Beyond that, what? What are your ideas? What should be on the first face of First Church that our neighborhood sees?

A sense of past and future.

November 20, 2009 No comments yet

Beloved,

It’s another rainy day, a warm one. Hope you are able to be cozy and reflective, wherever you are, let the rain slow you down, keep you in, ponder things in your heart, from the sofa or the cubicle. It’s good to reflect, to be and not do.

Sunday in church, we’ll finish the sermon series on Extraordinary Relationships. Perhaps you’ve had a eureka moment, been able to reflect on family dynamics or patterns, get insight into where you’re stuck, and been able to move, incrementally. Perhaps what you’ve noticed, reflecting, has frightened or overwhelmed you. Here’s the thing: God has put into our minds, it says in Ecclesiastes, a sense of past and future. Not just past. The past informs the future, but does not control it. We control, or at least direct, our futures. That little thing called free will.

I’ll be preaching this sabbath on spiritual maturity: the willingness, according to rabbi Edwin Friedman, to take responsibility for our own emotional well-being and destiny. As we get ready to travel or make holiday plans with family, we need not be ruled by ghosts of Thanksgivings past.

This Sunday, if you like, bring a picture of yourself as a child, to put on the altar–and write on the back a single word that you want to define your future. We’ll bless the pictures before you bring them home. Chet is our intrepid liturgist. Lisa C. offers the last of this season’s stewardship messages. Laura Ruth and other Firsties are on the road to bring good news and great music to Williamstown; we’ll pray for them. We’ll dedicate your pledge cards during the offering–bring it, with joy! and thanksgiving for a church like ours.

After worship: bell choir rehearsal! cantata rehearsal! Godly Play orientation for parents! A vigil for immigrant rights field trip! And of course, good coffee and new friendships.

Christlove, all,
Molly

Extraordinary Relationships: Going Home

November 6, 2009 No comments yet

Beloved,

We’re wheeling into November, and Thanksgiving looms at the end of the month. We must decide who to spend it with, if we don’t have ironbound family traditions. You might be sucked in by the Family of Origin Tractor Beam. You might be cooking for a few close friends, chosen family. You might be serving at a shelter, a close observer or participant in God’s motley human family. Whatever you are doing, you’ll have to make a decision:  whether or not to return home at some point for the weekend, geographically and/or emotionally. For some of us, that’s easy, a pleasure, a balm. For others, not so much. It’s always at least a little complicated, and fraught.

This Sunday continues our Extraordinary Relationships sermon series. I’ll preach on the Prodigal Son, and on the dutiful white sheep brother, disappointed by the extravagant welcome the prodigal receives. I’ll be talking about severed relationships in families, and how to begin to repair them. I invite you to bring a picture of someone in your own family who has become cut off from the rest, and to place it on the communion table or altar during the passing of the peace. It could be a brother, a sister, an uncle, a child, a parent. It could be you. We will pray over these photos.

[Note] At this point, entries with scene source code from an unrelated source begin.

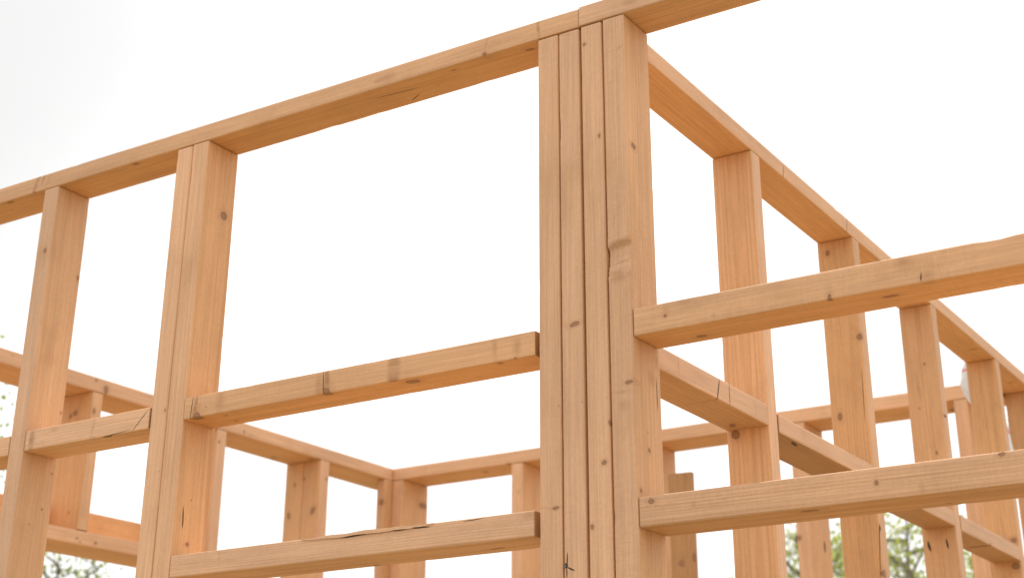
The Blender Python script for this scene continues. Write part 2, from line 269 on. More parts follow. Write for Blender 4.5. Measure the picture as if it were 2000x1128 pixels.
    'p1': (('k', (-1.2041, 2.7045, 0.7225), 'y', 0.00900, 0.00850, 0),),
    'p2': (('k', (-1.1980, 3.3050, 1.3019), 'y', 0.00700, 0.00550, 0), ('m', (-1.1543, 3.3050, 1.3145), 'y', 0.02200, 0.00400, 10), ('k', (-1.1356, 3.3050, 1.0760), 'y', 0.00800, 0.00800, 0), ('m', (-1.1450, 3.3050, 1.0994), 'y', 0.01400, 0.00900, -30), ('s', (-1.1400, 3.3050, 0.9345), 'y', 0.06000, 0.00080, 2), ('s', (-1.1338, 3.3050, 0.5887), 'y', 0.08500, 0.00080, 4), ('k', (-1.1310, 3.3121, 0.5214), 'x', 0.00900, 0.01000, 0), ('k', (-1.2011, 3.3050, 0.8901), 'y', 0.00900, 0.00600, 0),),
    'p3': (('k', (-1.1676, 3.9080, 1.1650), 'y', 0.00400, 0.00300, 10), ('k', (-1.1609, 3.9080, 0.9171), 'y', 0.00500, 0.00340, 0), ('s', (-1.1310, 3.9244, 1.0172), 'x', 0.00300, 0.01200, 0), ('s', (-1.2071, 3.9080, 0.6756), 'y', 0.01400, 0.00340, -12), ('s', (-1.1590, 3.9080, 0.6777), 'y', 0.01300, 0.00260, -8), ('m', (-1.1894, 3.9080, 1.0960), 'y', 0.04000, 0.00600, -6),),
    'p4': (('k', (-1.1447, 4.5320, 0.7777), 'y', 0.00700, 0.00900, 0), ('k', (-1.1483, 4.5320, 0.7037), 'y', 0.01000, 0.01200, 0), ('m', (-1.1851, 4.5320, 1.2583), 'y', 0.06000, 0.00400, 0),),
    'pp': (('k', (-1.1611, 4.4019, 1.3329), 'z', 0.00500, 0.01000, 20), ('k', (-1.1645, 4.8293, 1.3329), 'z', 0.00400, 0.01000, 20), ('s', (-1.1310, 2.8819, 1.3475), 'x', 0.00140, 0.01600, -10), ('s', (-1.1310, 3.2735, 1.3505), 'x', 0.00140, 0.02200, -14), ('m', (-1.1310, 3.2474, 1.3416), 'x', 0.00500, 0.03000, 0), ('m', (-1.1310, 3.4821, 1.3507), 'x', 0.00300, 0.02600, 0),),
    'lp': (('k', (-3.7370, 3.3254, 1.3376), 'x', 0.01000, 0.01300, 0), ('k', (-3.7370, 3.2795, 1.3598), 'x', 0.00400, 0.00400, 0), ('k', (-3.7370, 3.9994, 1.3373), 'x', 0.00400, 0.00500, 0), ('k', (-3.8750, 4.3235, 1.3226), 'z', 0.01000, 0.00900, 0), ('k', (-3.7658, 4.4139, 1.3226), 'z', 0.00900, 0.00800, 0),),
    'la': (('k', (-3.8121, 3.2735, 1.2586), 'y', 0.00900, 0.00900, 0), ('k', (-3.8325, 3.2735, 1.2511), 'y', 0.00800, 0.00600, 20), ('k', (-3.7370, 3.2860, 1.2576), 'x', 0.00900, 0.00600, 0), ('m', (-3.7246, 3.2735, 0.9239), 'y', 0.06000, 0.00600, 0), ('m', (-3.7196, 3.2735, 1.0048), 'y', 0.06000, 0.00500, 0),),
    'sill': (('k', (-3.7370, 3.3554, 0.8407), 'x', 0.00500, 0.00400, 0), ('k', (-3.7370, 3.2758, 0.8451), 'x', 0.00400, 0.00300, 0), ('s', (-3.7370, 3.2929, 0.8717), 'x', 0.01400, 0.00140, 0),),
    'lb': (('k', (-3.7370, 3.8738, 1.2755), 'x', 0.00500, 0.00400, 0),),
    'ld': (('k', (-3.8858, 4.4435, 1.1178), 'y', 0.01300, 0.00700, -10), ('k', (-3.8642, 4.4435, 1.2372), 'y', 0.00800, 0.00400, 0),),
    'lc': (('k', (-3.8291, 4.4420, 1.1018), 'y', 0.01100, 0.00600, 0), ('k', (-3.7646, 4.4420, 1.1266), 'y', 0.01600, 0.01000, 24), ('k', (-3.8176, 4.4420, 1.2537), 'y', 0.00600, 0.00500, 0), ('k', (-3.7370, 4.4815, 1.2515), 'x', 0.00600, 0.00600, 0),),
    'le': (('k', (-3.7503, 4.8520, 1.2258), 'y', 0.01200, 0.01200, 0),),
    'b0': (('k', (-3.6845, 5.0497, 1.2372), 'x', 0.01200, 0.02600, 0),),
    'bp': (('k', (-3.3219, 4.9775, 1.3226), 'z', 0.01000, 0.01000, 0), ('k', (-3.1661, 4.9040, 1.3189), 'y', 0.00900, 0.00600, 0), ('k', (-1.4144, 5.0393, 1.3226), 'z', 0.01800, 0.02200, 0),),
    'b3': (('k', (-1.9673, 4.9040, 0.9178), 'y', 0.00900, 0.00700, 0), ('s', (-1.9205, 5.0186, 0.9003), 'x', 0.02000, 0.00800, 0),),
    'b1': (('m', (-3.1202, 4.9040, 1.2063), 'y', 0.01400, 0.00800, 0),),
    'plank': (('k', (-2.3643, 4.7880, 0.8515), 'y', 0.01100, 0.01000, 0), ('k', (-2.3175, 4.7880, 0.8686), 'y', 0.01800, 0.00800, 0), ('m', (-2.3597, 4.7880, 0.8635), 'y', 0.03400, 0.01800, 0),),
}
used = set()
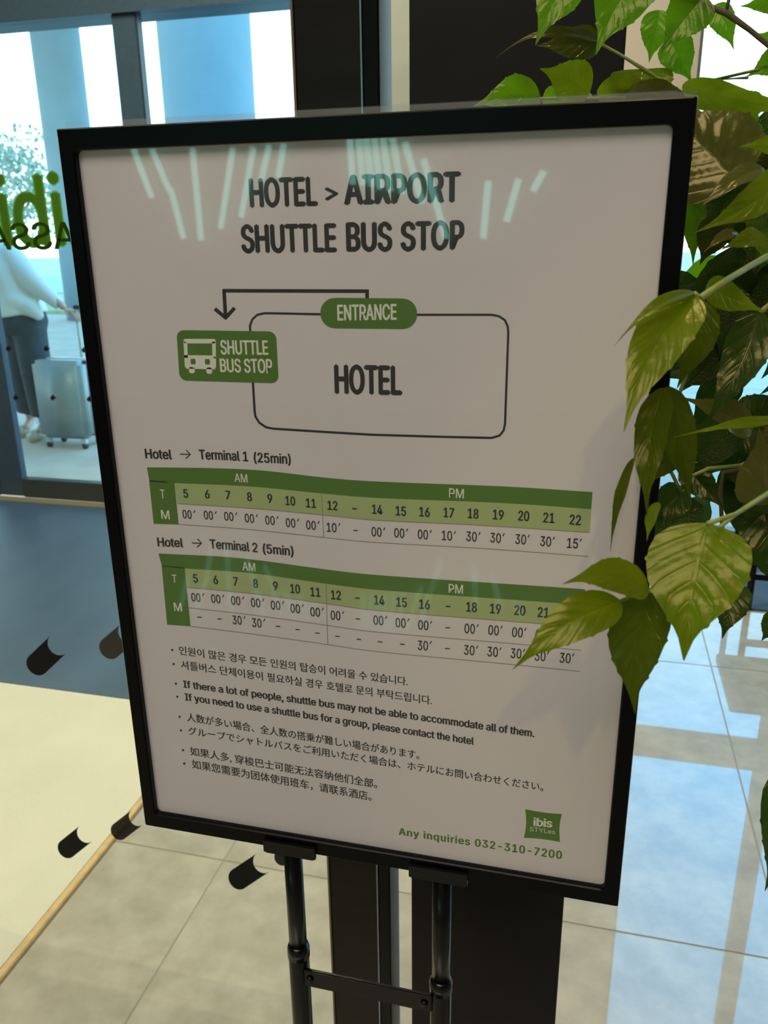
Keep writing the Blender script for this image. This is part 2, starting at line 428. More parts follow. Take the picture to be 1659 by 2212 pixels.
def rrect(x0, y0, x1, y1, r, n=6):
    out = []
    for cx, cy, a0 in ((x1 - r, y0 + r, -90), (x1 - r, y1 - r, 0), (x0 + r, y1 - r, 90), (x0 + r, y0 + r, 180)):
        for k in range(n + 1):
            a = math.radians(a0 + 90 * k / n); out.append((cx + r * math.cos(a), cy + r * math.sin(a)))
    return out
def quadmap(pts, bx, q):
    """maps points in box bx to the quad q (tl,tr,br,bl)"""
    x0, y0, x1, y1 = bx; o = []
    for x, y in pts:
        u = (x - x0) / (x1 - x0); v = (y - y0) / (y1 - y0)
        o.append(tuple((q[0][k] * (1 - u) + q[1][k] * u) * (1 - v) + (q[3][k] * (1 - u) + q[2][k] * u) * v for k in (0, 1)))
    return o

# ------------------------------------------------------------ sign stand
SY = 0.5725
ox0, ox1, oz1, oz0 = -0.3888, 0.0512, 1.5287, 0.9163
ix0, ix1, iz1, iz0 = -0.3765, 0.0388, 1.5140, 0.9315
sign = empty('sign_stand', (-0.17, 0.60, 0), 'black poster stand holding a shuttle bus timetable sheet, front and centre', 'sign')
bm = bmesh.new()
def ring(y, a): return [bm.verts.new((x, y, z)) for x, z in a]
rb = .003
def rr(x0, z0, x1, z1, r, n=4):
    out = []
    for cx, cz, a0 in ((x1 - r, z0 + r, -90), (x1 - r, z1 - r, 0), (x0 + r, z1 - r, 90), (x0 + r, z0 + r, 180)):
        for k in range(n + 1):
            a = math.radians(a0 + 90 * k / n); out.append((cx + r * math.cos(a), cz + r * math.sin(a)))
    return out
rings = [ring(SY + .016, rr(ox0, oz0, ox1, oz1, .0015)), ring(SY + .001, rr(ox0, oz0, ox1, oz1, .0015)),
         ring(SY, rr(ox0 + .001, oz0 + .001, ox1 - .001, oz1 - .001, .0015)),
         ring(SY, rr(ix0 - .001, iz0 - .001, ix1 + .001, iz1 + .001, .004)), ring(SY + .001, rr(ix0, iz0, ix1, iz1, .004)),
         ring(SY + .006, rr(ix0, iz0, ix1, iz1, .004))]
for a, b in zip(rings, rings[1:]):
    n = len(a)
    for k in range(n): bm.faces.new((a[k], a[(k + 1) % n], b[(k + 1) % n], b[k]))
bmesh.ops.recalc_face_normals(bm, faces=bm.faces)
bm_obj('frame', bm, M_frame, sign)
box('backing_board', ox0 + .001, ox1 - .001, SY + .0075, SY + .0155, oz0 + .001, oz1 - .001, M_black, sign)
PP = SY + .0062
poster = box('poster', ix0 - .006, ix1 + .006, PP, PP + .0006, iz0 - .006, iz1 + .004, M_paper, sign)
# clear film sheet in front of the poster, standing proud of the frame's top edge
fz = PY(640, 237, SY + .004).z
vs, fs = [], []
nx, nz = 40, 56
for j in range(nz + 1):
    for i in range(nx + 1):
        x = ox0 + .006 + (ox1 - ox0 - .006) * i / nx
        z = iz0 - .005 + (fz - iz0 + .005) * j / nz
        y = SY + .0042 + .00010 * math.sin(x * 17 + 1.5 * math.sin(z * 7)) * math.sin(z * 6 + 1.0)
        vs.append((x, y, z))
for j in range(nz):
    for i in range(nx):
        a = j * (nx + 1) + i; fs.append([a, a + 1, a + nx + 2, a + nx + 1])
film = obj('clear_film', vs, fs, M_film, sign, True)

M_lip = glass('film_sheen_lip', (0.95, 0.95, 0.95), gl=1.5, rough=0.1, haze=.16, hazecol=(.8, .8, .78))  # added strip: the film's top-edge sheen is put in as pale haze
LX = [ox0 + .006 + (ox1 - ox0 - .004) * i / 30 for i in range(31)]
vs = [(x, SY + .0165 + .0006 * math.sin(x * 40), z) for z in (oz1 - .004, fz + .0012) for x in LX]
vs = [(x, y, z - (.0035 if (i > 30 and (x < ox0 + .03 or x > ox1 - .008)) else 0)) for i, (x, y, z) in enumerate(vs)]
obj('film_edge_sheen', vs, [[i, i + 1, 32 + i, 31 + i] for i in range(30)], M_lip, sign, True)

# --- print layers on the poster
Y1, Y2, Y3 = PP - .0001, PP - .0002, PP - .0003
hd = Print(Y1)
B = .045
hd.text('HOTEL', (540, 447), (687, 443), 60, 60, off=B)
hd.text('>', (703, 434), (731, 433), 38, off=B)
hd.text('AIRPORT', (743, 441), (995, 435), 61, 63, off=B)
hd.build('heading_lettering', M_ink, poster); hd = Print(Y1)
hd.text('SHUTTLE', (522, 545), (728, 543), 58, 59, off=B)
hd.text('BUS', (748, 542), (848, 541), 60, 60, off=B)
hd.text('STOP', (865, 541), (1003, 537), 60, 60, off=B)
hd.build('heading_lettering', M_ink, poster); hd = Print(Y1)
hd.text('HOTEL', (723, 849), (869, 852), 60, 60, off=B)
hd.build('heading_lettering', M_ink, poster)

dg1 = Print(Y1)
top_l = [(545, 730), (540, 712), (541, 700), (547, 687), (557, 680), (572, 677)]
dg1.line([(541, 722), (540, 704), (545, 690), (556, 680), (572, 676.5), (700, 679)], 5)
dg1.line([(896, 680), (1062, 680), (1078, 683), (1091, 692), (1097, 706), (1098, 720), (1091, 915), (1088, 930), (1079, 941), (1062, 946), (950, 943.5), (800, 939), (700, 933), (590, 926), (575, 923), (560, 913), (552, 900), (550, 888), (546, 820)], 5)
dg1.line([(793, 650), (793, 629)], 8); dg1.line([(797, 629), (481, 628)], 8); dg1.line([(484, 626), (487, 682)], 8)
dg1.line([(464, 667), (488, 687)], 8); dg1.line([(507, 665), (486, 688)], 8)
dg1.poly([(481, 682), (494, 682), (488, 692)])
dg1.build('route_diagram', M_ink, poster)
pl = Print(Y2)
q = [(381, 713), (596, 716), (602, 828), (388, 822)]
pl.poly(quadmap(rrect(0, 0, 215, 110, 16), (0, 0, 215, 110), q))
pl.poly(quadmap(rrect(0, 0, 209, 67, 32), (0, 0, 209, 67), [(692, 643), (901, 645), (901, 711), (692, 709)]))
pl.build('green_badge', M_green, poster)
wl = Print(Y3)
wl.text('ENTRANCE', (729, 692), (857, 690), 33, off=.03)
wl.build('badge_lettering', M_white, poster); wl = Print(Y3)
wl.text('SHUTTLE', (477, 765), (580, 766), 30, off=.03)
wl.text('BUS STOP', (476, 803), (589, 806), 28, 30, off=.03)
wl.build('badge_lettering', M_white, poster); wl = Print(Y3)
# bus icon
bq = [(396, 732), (466, 732), (467, 808), (400, 806)]
def bi(pts): return quadmap(pts, (0, 0, 70, 76), bq)
wl.poly(bi(rrect(0, 0, 70, 10, 4.9))); wl.poly(bi([(0, 6), (8, 6), (8, 42), (0, 42)])); wl.poly(bi([(62, 6), (70, 6), (70, 42), (62, 42)]))
wl.poly(bi([(0, 36), (70, 36), (70, 44), (0, 44)]))
wl.poly(bi([(0, 44), (14, 44), (14, 66), (3, 66), (0, 60)])); wl.poly(bi([(56, 44), (70, 44), (70, 60), (67, 66), (56, 66)]))
wl.poly(bi([(24, 44), (46, 44), (46, 66), (24, 66)])); wl.poly(bi([(14, 56), (24, 56), (24, 66), (14, 66)])); wl.poly(bi([(46, 56), (56, 56), (56, 66), (46, 66)]))
wl.poly(bi(rrect(9, 62, 22, 76, 5))); wl.poly(bi(rrect(48, 62, 61, 76, 5)))
wl.build('bus_icon', M_white, poster)
ey = Print(Y3 - .0001)
for cx in (19, 51):
    ey.poly(bi([(cx + 6 * math.cos(k * math.pi / 8), 50 + 6 * math.sin(k * math.pi / 8)) for k in range(16)]))
ey.build('bus_headlight', M_green, poster)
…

Rebecca H. is our newbie liturgist! Give her love. Laura Ruth will pray with us. Choir sings! Steve M. visits, and offers the Stewardship Moment, and at the end of worship, the next step on the stewardship journey:  you will receive this year’s pledge card, and a gift, to help you reflect on the nature of abundance and gifts freely given.

After worship: a new 4-part series of New Old Fashioned Bible Study: Dysfunctional Family Edition, led by Matthew, and All Church Work Day! Roll up sleeves, blast the music, make new friends, put sweat equity and Gandhian communal work ethic into the church that does so much for you.